Kapitel 10: Zwillinge - Bilanz nach
achtzig Tagen Chaos
Nach
etwa elf Wochen Leben zu fünft kann man hingehen und ein
Zwischenfazit als Zwillingsvater ziehen - und es ist wohl auch die
erste Gelegenheit, die man dazu hat. Die verkürzten Schlafzeiten
hat man akzeptiert, ebenso wie die chaotische Ordnung in
Haus und Leben, die Hobbys sind auf ein Mindestmaß reduziert,
ein abendliches Ausgehen zu Zweit gerät schier zum so genannten
Event. Trotz allem fällt mir noch der leichtere elterliche Part
zu, als tagsüber Arbeitender kann man meine wochentägliche
Funktion wohl eher als 630-Mark-Vater umschreiben, zugegeben mit
üppigen Sonderschichten am Wochenende; was überwiegt ist
die Bewunderung, wie meine Frau Claudia diesen Vollzeit-Job schafft.
Das können nur Frauen, wie mir eine andere dreifache
Mutter erklärte, und ich muss dem beipflichten, wenn ich an
letzten Monat denke, in dem ich mich nach zweiwöchigem Urlaub
aufatmend im Berufsstress erholte.
Zumindest hat mir - sonst
eher im Hintergrund stehend - meine Rolle als Zwillingsvater eine
gewisse Popularität in Wohn- und Geburtsort eingebracht. Wenn
auch nicht jeder meinen Namen kennt, so bin ich auf jeden Fall der
mit den Zwillingen. Und gerne auch bereit, Leuten, mit denen
man früher nur die Tageszeit ausgetauscht hat, ein Interview zu
geben. Das ist das Mädchen, und das ist der Junge.
Oder: Nein, wenn der eine schreit, wird der andere nicht
automatisch wach. Oder auch leicht säuerlich: Nein,
es sind keine eineiige Zwillinge.
Ganz besonders beliebt
ist die Frage, ob Zwillinge in der Familie liegen oder... (Für
denjenigen, der es noch nicht weiß: Wir sind beidseitig
vorbelastet, sowohl mein Großvater als auch Claudias Großmutter
waren Zwillinge.) Irgendwann, wenn mir der Kragen platzt, werde ich
sagen Nein, es war eine Hormonbehandlung und zusehen, wie
der Fragesteller vor Schreck umfällt.
Doch gehen wir auf
besagtes eineiiges Geschwisterpaar mal näher ein.
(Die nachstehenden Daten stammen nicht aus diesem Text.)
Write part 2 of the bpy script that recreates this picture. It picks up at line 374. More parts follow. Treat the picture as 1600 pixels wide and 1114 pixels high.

Worin unterscheiden sie sich noch außer dem gewissen kleinen
Unterschied. Nun, wie die 80-tägigen Charakterstudien zeigen, in
sehr vielem...
Nicolas, der Letztgeborene, ist der ruhende Pol des
Duos. Er kann sich eine Stunde damit beschäftigen, die Bärchen
in seinem Kinderwagen oder die Blumen auf der Fensterbank
anzuschauen. Schon im Mutterbauch von seiner kleineren Schwester
schikaniert und bei der Geburt an zweite Stelle zurückgedrängt,
ist er derjenige, der am leisesten schreit, meistens in einem
Mitleid erregenden Tonfall. Dafür sind seine Bäuerchen
unüberhörbar (bedingt durch seinen größeren
Resonanzkörper), was ich den Nachbarn gegenüber immer
wieder betone, um nicht selbst in Verdacht zu geraten. Ein
Problemchen ist die viele Luft in seinem Bauch, was ihm den
Spitznamen Blähboy einbrachte.
Michelle, das
so genannte Sandwichkind (das mittlere von drei Kindern), ist von ganz
anderem Kaliber. Obwohl nur viereinhalb Pfund schwer bei der Geburt,
war schon schnell klar, dass es über beide Brüder
schnell das Zepter schwingen würde. Wenn sie brüllt, lässt
man Nicolas flugs links liegen, nur damit man ihr Schreihälschen
ruhig bekommt.
Ihr Blick ist beim Hochholen eine Mischung aus
energisch und hab-ich's-mal-wieder-geschafft. Als Kosenamen neben
Michimaus haben sich Grisu - der kleine Drache,
Pferd (weil sie manchmal so prustet) und vor allen Dingen
kleine Hexe durchgesetzt. Letzteres bestimmt auch das
erste Geschenk, was für ihren ersten Geburtstag bereits
feststeht: ein kleiner Besen, wo wir sie dann draufsetzen.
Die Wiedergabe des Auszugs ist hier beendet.